日本公認会計士協会は、会員に対する懲戒処分を2009年10月2日に3件公表しました。

1件目は、インサイダー取引で今年6月に金融庁から課徴金納付命令が出た会計士の案件です。公認会計士法違反で3か月の業務停止処分をすでに受けていますが、協会からも会員に与えられた権利の停止3か月の処分が下されています。

公認会計士として業務上知りえた情報を利用したわけではないものの、品位の保持規定などに違反したとされています。

2件目では、鉄道会社とそのグループ企業(親会社や子会社)の監査を担当していた4名の公認会計士が処分を受けています。社名は明らかにされていませんが西武鉄道のグループのようです。

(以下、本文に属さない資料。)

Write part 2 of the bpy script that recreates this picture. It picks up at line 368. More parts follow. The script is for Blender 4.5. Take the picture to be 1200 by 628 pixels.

2名の会計士が、会員に与えられた権利の停止3か月の処分、あとの2名は戒告処分です。

懲戒の理由として、子会社投融資の評価などに関する十分な監査手続が行われていないこと、監査意見表明のための審査が行われていないことなども指摘されていますが、有価証券報告書の大株主情報の虚偽記載により、上場会社2社が上場廃止になり大きな社会的影響を与えたことが、比較的重い処分となった理由のようです。

ただ、協会のこのプレスリリースでもふれているように、大株主情報は監査の対象外です。本来であれば監査人の責任範囲ではない箇所の虚偽記載で、監査人が処分を受けるというのは、理屈が弱いように思われます。

(2004年の事件の処分がなぜ今ごろ行われたのかも、なぞです。また、鉄道会社の大株主情報が虚偽であったことは明らかになっていますが、親会社の株主名簿には虚偽がなかったのでしょうか。鉄道会社の再建スキームは、たしか、親会社の株主名簿が正しいということが前提だったようですが・・・。)

3件目は、ビーエー東京監査法人と、その社員2名の案件です。監査法人に対しては、会員に与えられた権利の停止1か月、社員に対しては同6カ月の処分となっています。

名証2部上場の食品会社(サンビシ?)の監査において、相当な注意を怠り、会社が実質的な子会社8社を子会社ではないとして連結から除外したことを見逃したとされています。